Cuando se han cumplido ochenta años, uno puede darse cuenta de verdad qué encierra el dicho andaluz “to el mundo es bueno”. Yo suelo decirlo de otra manera: “Piensa bien y acertarás”. Puedo asegurar que casi siempre que he pensado bien, no me he equivocado, aunque no puedo decir que alguna vez haya acertado pensando mal.
No debo juzgar, por una razón: la imposibilidad de entrar en lo profundo de la otra persona para juzgarla.
Un hecho que me ha dado resultado es ponerme en el lugar de la otra persona y pensar qué hubiera hecho yo en su caso; me suele salir que algo peor; y, cuando veo que no, sólo me queda el remedio de dar gracias a Dios, que me ha regalado ese don.
También me recuerda esta dicha:”limpios de corazón”, que nos hagamos como niños, que tienen el corazón limpio.
Se ha celebrado la JMJ en Madrid; más de un millón de jóvenes han llenado sus calles con sus cantos y risas, les brillaban los ojos, han soportado vientos y chaparrones con la alegría de estar con el Papa.
En su vida cotidiana se dedican a estudiar, atender a los necesitados, cumplir la voluntad del Padre…, y todo esto lo hacen sin ruido, no los vemos, quizás, porque no los buscamos o buscamos poco.
Yo puedo aportar mi experiencia con un número elevado de jóvenes militares: siempre han respondido con amor cuando han comprendido que el Padre les ama de una forma infinita porque Él es el Amor, sí, Él es el Amor.

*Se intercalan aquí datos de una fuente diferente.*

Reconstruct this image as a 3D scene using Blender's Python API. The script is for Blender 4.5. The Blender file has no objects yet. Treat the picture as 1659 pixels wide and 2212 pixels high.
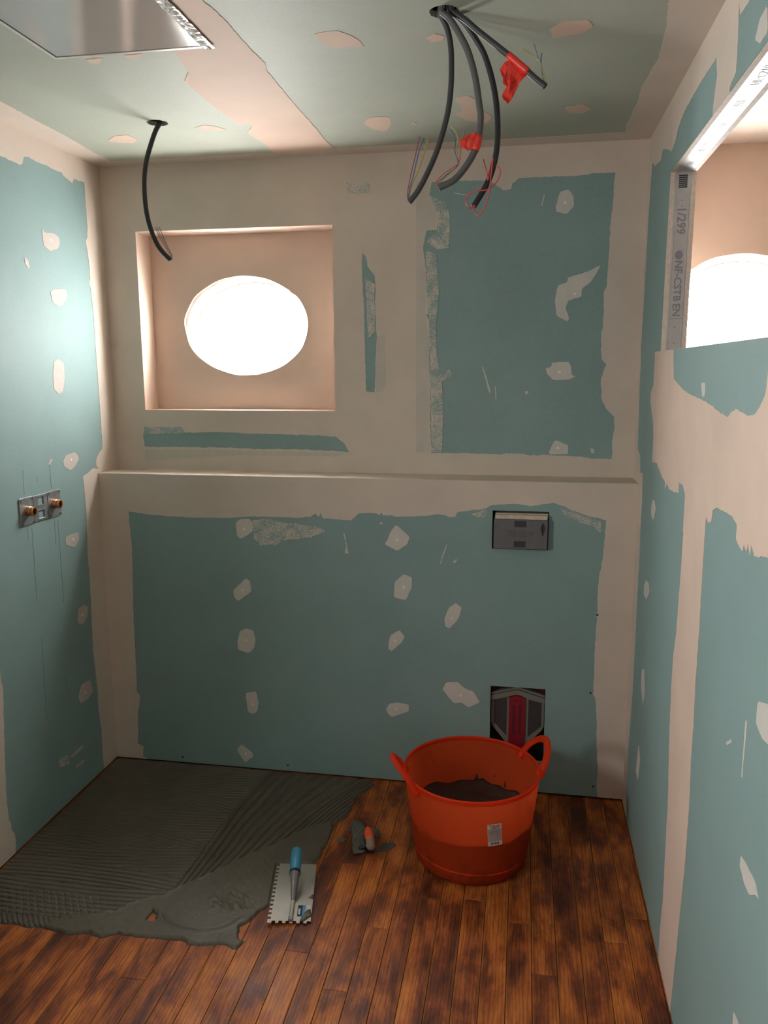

“Dichosos los que trabajan por la paz”
Es otra frase de las bienaventuranzas.
Podemos pensar que en un mundo lleno de guerras, poco o nada podemos hacer. Yo pienso que sí podemos hacer y ¡mucho! por la paz. Puedo hacer llegar la paz a los que me rodean, porque yo he encontrado, en mi corazón, la paz. Paz interior, que es un regalo del Espíritu Santo y que debo asumir, convencido de que la Divina Providencia me acompaña siempre y me regala tanto amor como soy capaz de recoger desde la paz que me da saberme hijo de Dios.